深沢トンネルは、隣接する大日影トンネルと同様に、1902年(明治35年)に貫通し、翌1903年(明治36年)に中央線が甲府まで開通しました。この中央線の開通により、勝沼のぶどうとワイン産業は飛躍的な発展を遂げました。
トンネルは1997年(平成9年)に新深沢第2トンネルが開通するまで使用され、その後、文化財としての価値が認められ、土木学会選奨土木遺産や経済産業省の近代化産業遺産に指定されました。
旧深沢トンネルは、全長1,104メートルのレンガ造りで、2005年(平成17年)5月にワインカーヴとして開設されました。トンネル内部は、年間を通じて安定した温度と湿度を保ち、特にワインの貯蔵に最適な環境を提供しています。
気温: 冬場は14〜15℃、夏場は17〜18℃ 湿度: 60〜65%(湿度は調整されているが、温度調節は行っていない)
案内所に申し込むことで、一般客も見学が可能ですが、通常は入口から数十メートルまでの範囲に限られます。トンネルの奥へ進むには、契約者または契約しているワイナリーの案内が必要です。

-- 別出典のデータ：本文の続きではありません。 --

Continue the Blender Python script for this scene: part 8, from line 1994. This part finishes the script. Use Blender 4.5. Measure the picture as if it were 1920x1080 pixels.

トンネル内には特殊なフォークリフトが配置されており、細長いトンネルの壁沿いに並ぶワイン棚へのワインの出し入れに活用されています。
勝沼ぶどう郷駅から大日影トンネル遊歩道を通り抜けることで到達できます。ただし、大日影トンネル遊歩道が閉鎖されている場合は、別ルートを利用する必要があります。
トンネル内部は、レンガ造りのアーチ型構造で、気密性が高く安定した気候を提供します。この特性が、ワイン貯蔵に理想的な条件を作り出しています。
トンネルと大日影トンネル遊歩道の間には深沢川が流れており、ここでは河川用のレンガトンネルを見ることができます。このトンネルは、深沢トンネル建設時に谷を埋めるための土が川をせき止めないよう設けられたものです。
中央線の車内から、新大日影トンネルと新深沢トンネルの間で、このレンガトンネルを一瞬だけ見ることができます。
トンネルワインカーヴは、甲州市のワイン文化を象徴する存在であり、その歴史的背景や建築技術は訪れる人々に感銘を与えます。また、勝沼のワイン産業の発展を支えてきた重要な施設として、地元の誇りとなっています。
カーヴは通常施錠されていますが、特別なイベント時には内部見学が可能です。地元のワインツーリズムや祭りに合わせて訪問すると、普段は見ることのできない施設内部を楽しむことができます。